Students Host Seward Park Exhibition

Tuesday, February 16th, 2010
Seward Park

Adam Schleimer overlooks one of the many spaces critiqued by Lang's

On the Lower East Side, next to the Williamsburg Bridge, the Seward Park Urban Renewal Area (SPURA) has been empty for more than 40 years. During this time, it has served as a parking lot and failed to become the low and middle income housing that city officials promised local residents decades ago.
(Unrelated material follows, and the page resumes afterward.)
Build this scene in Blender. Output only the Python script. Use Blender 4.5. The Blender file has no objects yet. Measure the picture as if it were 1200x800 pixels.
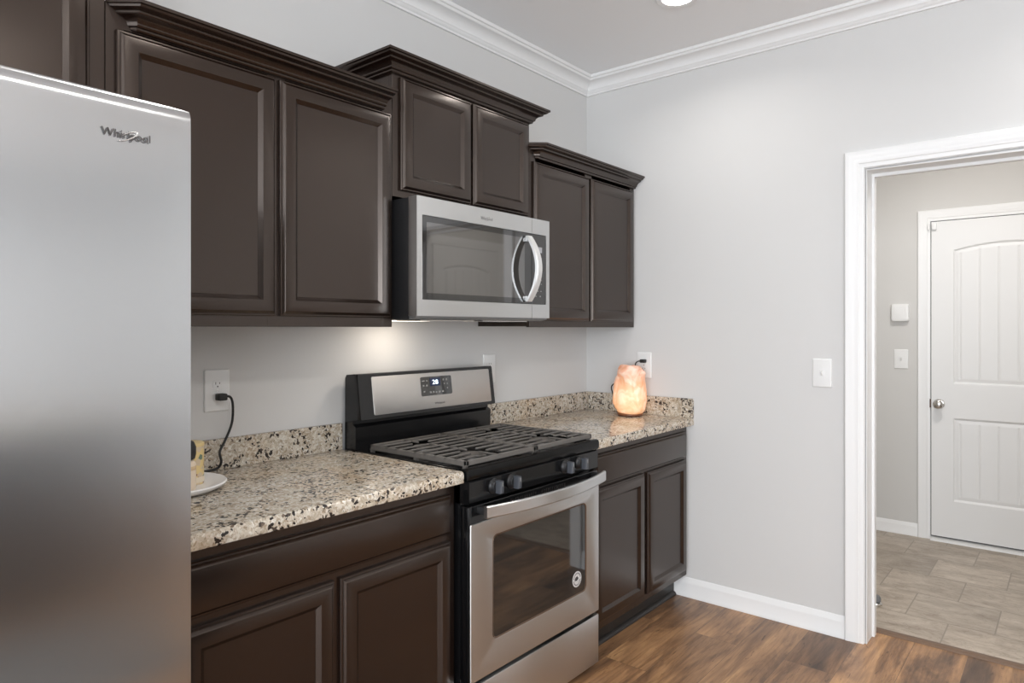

The City Studio course at Eugene Lang, taught last semester by Professor Gabrielle Bendiner-Viani, has focused on issues surrounding SPURA for two fall semesters. Exploring SPURA, the fall 2009 class's exhibition, opened February 4 and featured student projects, including "42 Years Later, and Still Waiting," a video about Ed Rudick, a man who has been living in the area since before it became a parking lot. He made the case for affordable housing and gave a firsthand account of what was demolished to make way for the affordable housing that has still not been built.  

The exhibition, on display at 465 Grand St., also features an audio installation, a map detailing the community resources of the area, and photographs emphasizing the effect of the empty lots on the neighborhood. The display "hope[s] to encourage further productive conversation about SPURA's future," according to the exhibition guide.

As of now, there is no definite plan for SPURA, but Joel Feingold of Good Old Lower East Side (GOLES), a community-based group that focuses on housing and economic issues, is hopeful that SPURA will be developed soon. "It's back on the table," said Feingold.

On February 16, GOLES will make a presentation at the Community District 3 Land Use, Zoning, Public & Private Housing Committee meeting, to be held at 184 Eldridge St. at 6:30 p.m.